まこ:こちらこそ、うれしいです。ゆうさんとこうして対談できるなんて、新人のころには夢にも思っていませんでしたよ。新人さんの講習を担当することもですが……!
ゆう:私はいつも、“みんなで考えて作る” “新しいことに挑戦する”というレズっ娘グループの姿勢から、刺激を受けているんですよ。グループ代表・御坊さんの方針のひとつに「よくするためだったら、即ルール変更」があって、創業時からのルールでも必要があれば大胆に変わります。それでいうと昨年、ビアンコースの名称が「ウェルネス」にあらためられました。
まこ:いま「レズっ娘クラブ」「レズ鑑賞クラブティアラ」ともに、ホームページでは「ウェルネス(旧ビアンコース)」としてご案内されていますね。どちらの店舗でもお客様とキャストがお出かけをしたり外でお食事をしたりするのを「デートコース」、ホテルのお部屋でふたりきりになり一緒にお風呂に入ったり触れ合ったりするのを「ビアンコース」と言っていたわけですが、「ビアン」という語に抵抗があるというお客様もいらっしゃったのを受けて変更だそうですね。
ゆう:特に外で周囲に人がいるとき、お客様が言いにくそうにしているなぁと感じることはたびたびありました。いままでは、自分でことばを作っていたんですよ「お部屋のコースあるやん?」「そろそろBコースの時間だね」というふうに。名称が変わってすぐは、ウェルネスという語にスッとは馴染めなかったんですけど、少しずつ切り替えてこれたと思います。ほんとに会話がめちゃくちゃスムーズになりましたね。デート中、余計なことに気を取られることなく、会話をより自然に楽しめるようになったかな。まこさんは、どう?
まこ:私も、「お部屋でどう過ごす?」のような言い方をしていましたね。名称があらためられてからは「ビアンコース」「ウェルネス」の両方を使うことがありますけど、いま(2023年2月現在)はウェルネスで統一しています。お客様もどちらも使われる方がそれぞれいて、私個人としてはどちらでも構いません。
ゆう:前から、まこさんはことばをすごくていねいに扱っているなぁと思っていたんですよ。セーフワードやセーフタップについても、お店で新ルールとして導入する前から、自分でいろいろと実践していたとか?

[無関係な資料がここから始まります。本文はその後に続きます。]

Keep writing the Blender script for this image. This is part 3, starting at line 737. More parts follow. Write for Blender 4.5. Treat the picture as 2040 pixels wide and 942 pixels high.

まこ:追加された「セーフワード」というのは、デートコースやウェルネスコースでお話をしているときに、「これ以上はお話できないな」「このことは聞かれたくないな」というときに、「ナイショ」と伝えれば、それ以上はお話しない、話題を変えましょうというものですね。私はご案内中にパーソナルなことをあまり聞かないようにしていますが、踏み越えてはいけないラインって人それぞれですよね。私たちキャスト側にも、それはあります。そんなとき「ナイショ」ってワードを使おうね、話したくないことはいつでも話し止めてね、それで大丈夫だからね、とあらかじめ共有しておけば、お互い安心できる……お話しやすい環境作りは、常に心がけています。

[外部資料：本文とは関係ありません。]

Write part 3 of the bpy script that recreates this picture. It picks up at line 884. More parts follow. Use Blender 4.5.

ゆう:まこさんと出逢うお客様は、本当に幸せだと思います。安心できる空間作りは、私たちが講師として教えられるものもありつつ、最終的にはキャストひとりひとりが自分なりの方法を作り上げていくんですよね。“セーフタップ”はどうですか? ウェルネスのプレイ中に「これ以上は無理!」となったとき、キャストの身体やベットなどを3回タップ(たたく)することで、そのプレイを中止してもらう合図です。私も以前から、ことばよりも動作で示したほうが空気を壊さなくていいなぁと思っていたんですよ。

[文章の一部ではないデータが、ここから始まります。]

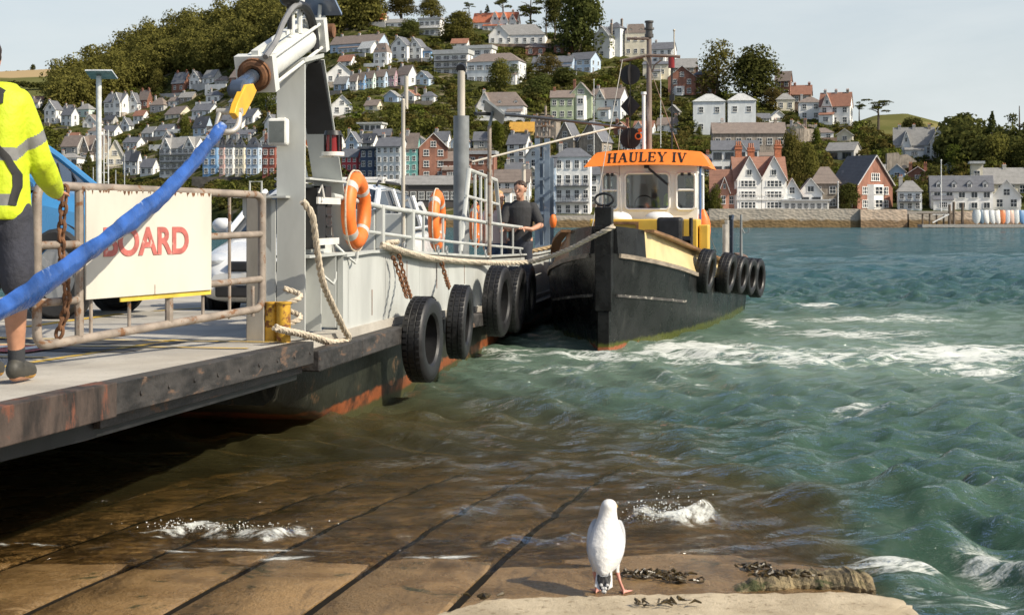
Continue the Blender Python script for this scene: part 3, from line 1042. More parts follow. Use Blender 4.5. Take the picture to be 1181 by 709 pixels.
# ---- lower town behind the ferry
Hs('white house with slate roof and dormer above the crimson house', 398, 416, 176, 163, 152, 'gf', -18, 'blue', 'slate')
Hs('dark slate roofed white house above the navy house', 410, 436, 172, 164, 154, 'sr', -20, 'white', 'dslate', dormers=2)
Hs('crimson red terraced house behind the ferry railing', 393, 416, 206, 180, 172, 'sr', -16, 'crimson', 'slate', rows=3, cols=3, chim=0)
Hs('navy blue terraced house with white windows behind the white car', 415, 434, 206, 172, 169, 'flat', -16, 'navy', 'slate', rows=3, cols=2, chim=0)
Hs('pale blue four storey house left of the teal house', 433, 469, 210, 168, 158, 'sr', -18, 'pale', 'slate', rows=4, cols=4, chim=2)
Hs('teal green tall house with slate roof behind the ferry pole', 466, 484, 208, 168, 154, 'sr', -14, 'teal', 'brown', rows=4, cols=2, chim=1)
Hs('brick house with a broad white timbered gable', 480, 516, 208, 170, 154, 'gf', 8, 'brick', 'brown', rows=3, cols=2, chim=0)
Hs('brown roofed hall with tall white windows behind the ferry exhaust', 499, 546, 208, 186, 174, 'hip', -6, 'brick', 'brown', rows=1, cols=5, win='wide', wz=1.3, chim=0, dr=.5)
Hs('brick building with a white battlemented parapet right of the exhaust', 540, 573, 208, 178, 174, 'flat', -8, 'brick', 'lead', rows=2, cols=3, parapet=True, chim=0)
Hs('long low shop row with a dark fascia and grey roof', 462, 540, 240, 212, 203, 'sr', -6, 'dark', 'grey', rows=1, cols=8, win='wide', chim=0, dr=.3)
Hs('tall white house with slate roof left of the church', 585, 613, 190, 165, 154, 'sr', -22, 'white', 'slate', rows=3, cols=2, chim=2)
Hs('pale cottage behind the far ferry mast', 606, 632, 196, 180, 168, 'gf', -24, 'pale', 'slate', chim=1)
Hs('small building with a bright yellow roof beside the church tower', 588, 617, 156, 150, 141, 'sr', -8, 'yellow', 'yellow', chim=0, dr=.4)
Hs('long white low house with brown roof behind the man in the dark shirt', 570, 613, 238, 208, 196, 'sr', -10, 'white', 'brown', rows=2, cols=4, chim=0, dr=.4)
Hs('stone church nave with a steep slate gable next to the church tower', 642, 672, 178, 160, 140, 'gf', -28, 'stone', 'slate', 'church_nave', 'church', rows=1, cols=1, chim=0, dr=1.0, maxd=14)
Hs('stone church aisle with the second steep slate gable left of the tug mast', 668, 708, 180, 162, 140, 'gf', -28, 'stone', 'slate', 'church_aisle', 'church', rows=1, cols=1, chim=0, dr=1.0, maxd=14)
Hs('narrow slate roofed blue white house left of the white waterfront hotel', 626, 643, 248, 190, 180, 'sr', -12, 'blue', 'slate', rows=4, cols=2, balc=(.5,), chim=1)
Hs('white four storey waterfront hotel with dark balconies and hipped slate roof', 640, 684, 250, 181, 170, 'hip', -8, 'white', 'slate', 'hotel', 'hotel', rows=4, cols=4, balc=(.25, .52), win='sash', wz=1.15, chim=1, dr=.6)
Hs('white house behind the orange wheelhouse roof', 680, 716, 236, 200, 188, 'sr', -10, 'white', 'slate', rows=3, cols=3)
# ---- upper right: the villas
Hs('white gothic villa with a steep gable and tower under the huge dark tree', 686, 712, 68, 42, 30, 'gf', -30, 'white', 'slate', rows=2, cols=1, chim=2, dr=.9, name='villa')
Hs('white tower house with tall chimneys behind the gothic gable', 700, 724, 66, 32, 24, 'hip', -30, 'pale', 'slate', rows=3, cols=1, chim=2, dr=1.0, name='villa')
Hs('beige house with a brown mansard roof and dormers behind the tug mast', 721, 749, 66, 38, 27, 'mans', -10, 'cream', 'brown', rows=2, cols=3, dormers=2, chim=0)
Hs('low white house right of the tug mast near the skyline', 752, 782, 74, 56, 48, 'sr', -18, 'white', 'slate', rows=2, cols=3, chim=1)
Hs('cream house half hidden below the tug mast crossarm', 742, 776, 92, 74, 70, 'sr', -12, 'cream', 'slate', rows=1, cols=2, chim=0)
Hs('long grey roof behind the brick villa', 772, 806, 84, 77, 67, 'sr', -10, 'brown', 'grey', rows=1, chim=0, dr=.5)
Hs('brick villa with a pointed gable and a white bay', 771, 806, 110, 89, 76, 'gf', -8, 'brick', 'dslate', rows=2, cols=2, chim=0, bay=(.4, 3.2, .5), name='villa')
Hs('right wing of the brick villa with a hipped roof and large chimney', 800, 829, 110, 86, 79, 'hip', -14, 'brick', 'slate', rows=2, cols=2, chim=2, name='villa')
Hs('left half of the white double villa with a pale pyramid roof', 800, 840, 156, 117, 107, 'hip', -7, 'pale', 'pale', rows=2, cols=2, chim=0, dr=.8, name='villa')
Hs('right half of the white double villa with a pale pyramid roof', 840, 874, 156, 116, 106.5, 'hip', -5, 'pale', 'pale', rows=2, cols=2, chim=0, dr=.8, name='villa')
Hs('long brown stone building with a brown roof below the white double villa', 823, 908, 194, 153, 141, 'sr', -4, 'stone', 'brown', rows=2, cols=7, chim=2, dr=.35)
Hs('small white conservatory right of the white double villa', 873, 888, 141, 136, 131, 'sr', 0, 'white', 'slate', rows=1, cols=4, chim=0)
Hs('tiny white gabled cottage right of the conservatory', 888, 907, 139, 135, 128, 'gf', 8, 'white', 'pale', rows=1, cols=1, chim=0)
Hs('white cottage with a pale hipped roof below the brick gable', 896, 918, 128, 115, 107, 'hip', -6, 'cream', 'grey', rows=1, cols=2, chim=0)
Hs('brick gable house rising right of the big round skyline tree', 895, 916, 112, 92, 82, 'sr', -22, 'brick', 'brown', chim=1, rows=2, cols=2)
Hs('brown roofed house behind the pale hipped cottage, with a tall chimney', 914, 940, 120, 108, 98, 'sr', -16, 'brown', 'tile', chim=2, rows=1)
Hs('white bay fronted house with a brown roof on the right shoulder of the hill', 922, 951, 138, 118, 111, 'hip', -10, 'white', 'brown', rows=2, cols=2, chim=1)
Hs('large white house with a brown roof and a small gable on the hill shoulder', 948, 988, 144, 121, 106, 'sr', -22, 'white', 'tile', rows=2, cols=3, gables=((.25, .3, .9, .3),), chim=3, dr=.6)
Hs('grey roofed gabled house right of the round olive trees', 957, 998, 186, 173, 164, 'sr', -34, 'grey', 'grey', rows=1, cols=2, win='dark', chim=0, dr=.7)
# ---- waterfront, right
Hs('white house with a dark roof behind the twin gabled waterfront house', 822, 878, 204, 172, 162, 'sr', -8, 'white', 'slate', rows=2, cols=4, gables=((.62, .22, .9, .4),), win='dark', chim=0, dr=.4)
Hs('brown roofed cottage with a white dormer gable left of the twin gables', 820, 850, 243, 219, 196, 'sr', -6, 'terrac', 'tile', rows=1, cols=3, gables=((.55, .36, .62, .8),), chim=0, dr=.6)
Hs('white twin gabled waterfront house with bay windows and red brick chimneys', 847, 907, 243, 206, 181, 'sr', 0, 'white', 'tile', rows=3, cols=2, gables=((.27, .46, 1.0, .9), (.74, .46, 1.0, .9)), balc=(.36,), win='wide', wz=1.35, chim=0, dr=.55)
Hs('small gabled cottage with brick tiles between the twin gables and the pub', 903, 926, 243, 224, 206, 'gf', -6, 'pale', 'tile', rows=1, cols=1, chim=1)
Hs('white gabled waterfront pub with one dark window', 922, 951, 243, 222, 206, 'gf', -6, 'white', 'brown', rows=1, cols=2, win='dark', chim=0, dr=.9)
Hs('low white terrace room with glass front below the gabled pub', 904, 956, 244, 232, 230, 'flat', -2, 'white', 'lead', rows=1, cols=7, win='wide', chim=0, dr=.2)
Hs('stone house with brown hipped roof between the pub and the boathouse', 936, 972, 241, 212, 192, 'hip', -8, 'stone', 'brown', rows=2, cols=2, chim=0, dr=.7)
Hs('red brick boathouse with a sweeping slate roof, white bargeboards and balcony window', 966, 1038, 243, 212, 179, 'gf', 33, 'brick', 'dslate', 'boathouse', 'boathouse', rows=2, cols=2, win='wide', chim=0, dr=.72, bay=(.5, 4.4, .98), maxd=16)
Hs('white veranda house with grey slate roof right of the red boathouse', 1037, 1067, 243, 221, 208, 'hip', -12, 'pale', 'grey', rows=2, cols=3, balc=(.5,), chim=1, dr=.7)
Hs('long slate roofed house with a white timbered gable on the right slope', 1034, 1082, 182, 165, 147, 'sr', -14, 'pale', 'grey', rows=1, cols=4, gables=((.3, .2, .8, .4),), chim=3, dr=.4)
Hs('tall white gable with dark timbering, end of the long slate roofed house', 1074, 1096, 184, 164, 147, 'gf', -16, 'white', 'grey', rows=2, cols=1, win='wide', chim=0)
Hs('little red roofed house behind the tall white gable', 1092, 1104, 180, 166, 158, 'sr', -20, 'brick', 'red', rows=1, chim=0)
Hs('white glazed summerhouse in the garden above the dormered house', 1086, 1106, 200, 194, 188, 'gf', -14, 'pale', 'pale', rows=1, cols=3, chim=0)
Hs('white waterfront house with a row of dormers and a slate roof', 1078, 1151, 243, 219, 203, 'sr', -12, 'white', 'slate', rows=2, cols=5, dormers=4, chim=0, dr=.4, win='plain')
Hs('square cream chimney tower behind the dormered waterfront house', 1121, 1136, 214, 189, 186, 'flat', -12, 'cream', 'pale', 'bell_tower', 'tower', rows=1, cols=1, chim=0, dr=1.0, Y=292)
Hs('long low cream house with grey slate roof at the right edge', 1126, 1200, 226, 210, 194, 'sr', -6, 'cream', 'grey', rows=1, cols=6, chim=3, dr=.3, Y=296)
Hs('white gable house with a dark slate roof above the dinghy rack', 1148, 1186, 243, 226, 208, 'gf', -18, 'white', 'slate', rows=1, cols=2, chim=0, dr=.9)

# ---- further houses of the crowded left slope
Hs('small tile roofed cottage left of the dark conifer', 74, 92, 168, 160, 153, 'sr', -18, 'cream', 'tile')
Hs('white house with hipped roof above the brown roofed stone house', 100, 120, 160, 151, 145, 'hip', -16, 'white', 'brown')
Hs('grey gabled house over the left of the long white row by the lamp post', 138, 152, 152, 144, 136, 'gf', -20, 'pale', 'slate')
Hs('white cottage with terracotta roof below the dark brick house', 152, 170, 140, 133, 127, 'sr', -24, 'white', 'tile')
Hs('slate roofed terrace left of the cottage with the white chimney', 140, 164, 172, 164, 158, 'sr', -22, 'pale', 'slate', chim=2, cols=4)
Hs('pale gabled house right above the white flats, left of the dark garden tree', 186, 202, 168, 160, 152, 'gf', -18, 'white', 'grey')
Hs('small brick house among bushes left of the blue white slate house', 204, 219, 149, 141, 135, 'sr', -20, 'brick', 'brown')
Hs('white villa with hipped slate roof left of the brick long house', 236, 258, 119, 110, 104, 'hip', -22, 'white', 'slate')
Hs('row of cream cottages under the long brick house', 262, 290, 124, 117, 111, 'sr', -26, 'cream', 'slate', chim=3, cols=5)
Hs('grey slate house left of the white house with bright gable end', 250, 275, 146, 138, 132, 'sr', -22, 'grey', 'slate', chim=2)
Hs('white bungalow above the blue terraced house', 238, 258, 157, 151, 146, 'hip', -18, 'white', 'grey', chim=0)
Hs('pale terrace just behind the mansard roofs', 264, 298, 162, 155, 149, 'sr', -20, 'pale', 'slate', chim=3, cols=6)
Hs('white gabled house at the left of the grey ferry tower', 304, 322, 150, 141, 132, 'gf', -24, 'white', 'slate')
Hs('blue grey slate house under the wood, left of the lamp post', 70, 86, 134, 127, 121, 'sr', -18, 'pale', 'slate')
Hs('dark roofed cottage between the stone based house and the lamp post', 118, 134, 144, 138, 133, 'sr', -22, 'grey', 'dslate', chim=0)
Hs('low white cottages behind the cottage with bright gable end', 192, 216, 122, 116, 111, 'sr', -26, 'white', 'brown', chim=2)
Hs('stone cottage with grey roof below the red brick terrace', 205, 226, 118, 112, 106, 'sr', -20, 'stone', 'grey')
Hs('row of pale houses behind the green bush, left of the crimson house', 362, 396, 178, 164, 155, 'sr', -18, 'white', 'slate', chim=2, rows=2, cols=4)
Hs('cream cottage among the trees below the coloured terrace', 420, 440, 128, 121, 115, 'sr', -22, 'cream', 'brown')
Hs('small white house in the trees below the stepped white villa', 486, 504, 118, 111, 105, 'hip', -18, 'white', 'slate')
Hs('slate roofed cottage behind the upper end of the black cable', 612, 634, 150, 143, 136, 'sr', -16, 'pale', 'slate')
Hs('row of grey roofs behind the orange visor, below the brick villa', 778, 826, 200, 188, 178, 'sr', -8, 'brown', 'slate', rows=1, cols=5, chim=2)
Hs('white house low on the slope right of the tug mast', 716, 752, 176, 164, 156, 'sr', -14, 'white', 'slate', rows=1, cols=3, chim=2)
Hs('stone outhouse in the shrubs below the brick villa', 770, 786, 134, 128, 121, 'gf', -20, 'stone', 'grey', rows=1, cols=1, chim=0)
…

まこ:うんうん、お客様がキャストのこと思って伝えにくくなってしまうこともあると思うんです。これまでも「しんどかったり不安になったり、なんか気持ち悪いな痛いなと少しでも感じたら、『ちょっと待って』と言ってね」とお伝えはしていたんですよ。ことばで伝えにくいときは、「名前を呼びながら、ベットや体をタップしてね」と。それで私の機嫌が悪くなるとか雰囲気が壊れるとかってことは絶対にないからね~、というところまで伝えて、安心してそのとき感じたものを伝えてもらいやすい空気や関係をつくれないか工夫していました。
ゆう:キャストはお客様のことを全力で気持ちよくしたいと思っているけど、触れ方にも好みや気分があるから、「痛くない?」「大丈夫?」と確認する場面も出てきます。でも何度も聞くのも無粋だし、「気を悪くしないかな」とキャストを気遣って言えないお客様は必ずいるものです。だからセーフタップが導入されて時間が経つほどに、行為のスムーズさと気持ちのやさしさが両立した、とてもいい方法だなぁと実感しています。
まこ:わかる! 「痛くない?」「大丈夫?」と聞きすぎるのって、お客様にとってもキャストにとってもプレイや気持ちよさに集中できなくなりがち。セーフタップがあることで、お互いに緊張やプレッシャーから開放され、より集中できるようになってうれしいです。